I would also consider looking at pattern matching technology - the sort of stuff that egrep in particular uses. This has the merit of being something that can be handled at runtime (because egrep does it all the time). Or you could go for a scripting language - Perl, Python, ... Or you could consider something like PCRE (Perl Compatible Regular Expressions) library.
Better yet, if you're going to use the boost library, there's always the Boost tokenizer library -> http://www.boost.org/doc/libs/1_39_0/libs/tokenizer/index.html
You could use a regex (perhaps the boost::regex library). If all of the patterns are just strings of letters, a regex like "(a|p|pp|u)" would find a greedy match. So:
Run a regex_search using the above pattern to locate the next match
Plug the match-text into your std::map to get the replace-text.
Print the non-matched consumed input and replace-text to your output, then repeat 1 on the remaining input.
And done.
It may seem a bit complicated, but the most efficient way to do that is to use a graph to represent a state-chart.

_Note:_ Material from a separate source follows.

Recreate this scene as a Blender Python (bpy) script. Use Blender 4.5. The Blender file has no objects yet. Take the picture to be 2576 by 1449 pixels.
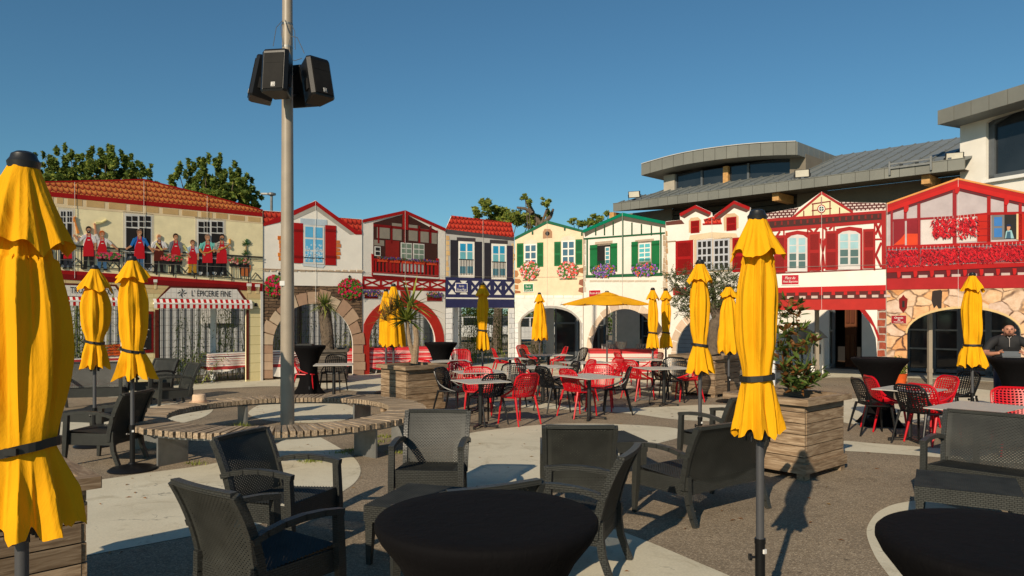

At first, i thought boost.statechart would help, but i figured it wasn't really appropriate. This method can be more efficient that using a simple std::map IF there are many rules, the number of possible characters is limited and the length of the text to read is quite high.
So anyway, using a simple graph :
0) create graph with "start" vertex
1) read xml configuration file and create vertices when needed (transition from one "set of characters" (eg "pp") to an additional one (eg "ppa")). Inside each vertex, store a transition table to the next vertices. If "key text" is complete, mark vertex as final and store the resulting text
2) now read text and interpret it using the graph. Start at the "start" vertex. ( * ) Use table to interpret one character and to jump to new vertex. If no new vertex has been selected, an error can be issued. Otherwise, if new vertex is final, print the resulting text and jump back to start vertex. Go back to (*) until there is no more text to interpret.
You could use boost.graph to represent the graph, but i think it is overly complex for what you need. Make your own custom representation.